━━ SUPPLIED MATERIAL ━━

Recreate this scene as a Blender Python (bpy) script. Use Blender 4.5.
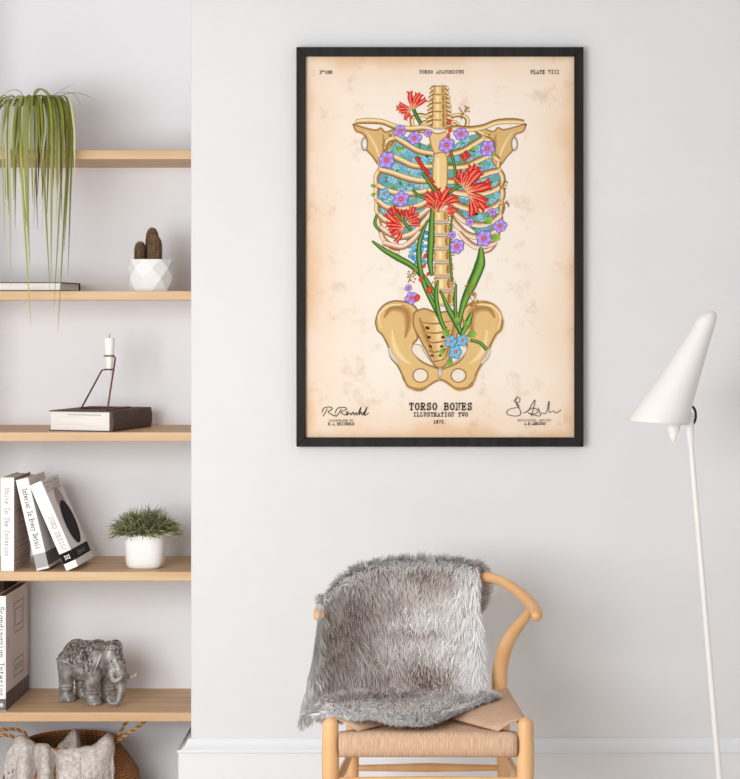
import bpy, bmesh, math, random
import numpy as np
from mathutils import Vector, Matrix, noise
from mathutils.geometry import tessellate_polygon

for o in list(bpy.data.objects):
    bpy.data.objects.remove(o)
SC = bpy.context.scene
COL = SC.collection
PI = math.pi
R = random.Random(7)

# ------------------------------------------------------------------ camera
EYE, DIST, F = 1.45, 5.7, 2050.0          # eye height, distance to the wall, focal length in pixels
VX, VY = 428.0, 305.0                     # where the camera's axis meets the picture
cam = bpy.data.cameras.new('camera')
cam.sensor_fit = 'HORIZONTAL'; cam.sensor_width = 36.0
cam.lens = F / 740.0 * 36.0
cam.shift_x = (370 - VX) / 740.0
cam.shift_y = (VY - 389.5) / 740.0
cam_o = bpy.data.objects.new('camera', cam); COL.objects.link(cam_o)
cam_o.location = (0, -DIST, EYE); cam_o.rotation_euler = (PI / 2, 0, 0)
SC.camera = cam_o

# ------------------------------------------------------------------ light
world = bpy.data.worlds.new('daylight'); SC.world = world; world.use_nodes = True
bg = world.node_tree.nodes['Background']
bg.inputs[0].default_value = (1.0, 0.995, 0.99, 1); bg.inputs[1].default_value = 0.60

def area(name, loc, target, sx, sy, power, color):
    l = bpy.data.lights.new(name, 'AREA'); l.shape = 'RECTANGLE'; l.size = sx; l.size_y = sy
    l.energy = power; l.color = color
    o = bpy.data.objects.new(name, l); COL.objects.link(o); o.location = loc
    d = Vector(target) - Vector(loc); o.rotation_euler = d.to_track_quat('-Z', 'Y').to_euler()
    return o
area('window_daylight', (-1.75, -3.7, 1.4), (-0.2, -0.6, -0.3), 1.8, 1.6, 104, (0.95, 0.985, 1.0))

SC.view_settings.view_transform = 'Standard'; SC.view_settings.look = 'None'
SC.view_settings.gamma = 1.0; SC.view_settings.use_curve_mapping = False
SC.view_settings.exposure = 0.0

# ------------------------------------------------------------------ helpers
def lin1(c):
    c = c / 255.0
    return c / 12.92 if c <= 0.04045 else ((c + 0.055) / 1.055) ** 2.4
def lin(c): return (lin1(c[0]), lin1(c[1]), lin1(c[2]), 1.0)
def X(px, Y): return (px - VX) * (Y + DIST) / F
def Z(py, Y): return EYE - (py - VY) * (Y + DIST) / F
def P(px, py, Y): return Vector((X(px, Y), Y, Z(py, Y)))
def lerp(a, b, t): return a + (b - a) * t
def mixc(a, b, t): return tuple(lerp(a[i], b[i], t) for i in range(3))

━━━

*WHAT THIS TASK INVOLVES*:
Repeat the listing above exactly from its first line to the line containing "from mathutils.geometry import", both included, and omit the pictures.

*ANSWER BELOW*:
Recreate this scene as a Blender Python (bpy) script. Use Blender 4.5.
import bpy, bmesh, math, random
import numpy as np
from mathutils import Vector, Matrix, noise
from mathutils.geometry import tessellate_polygon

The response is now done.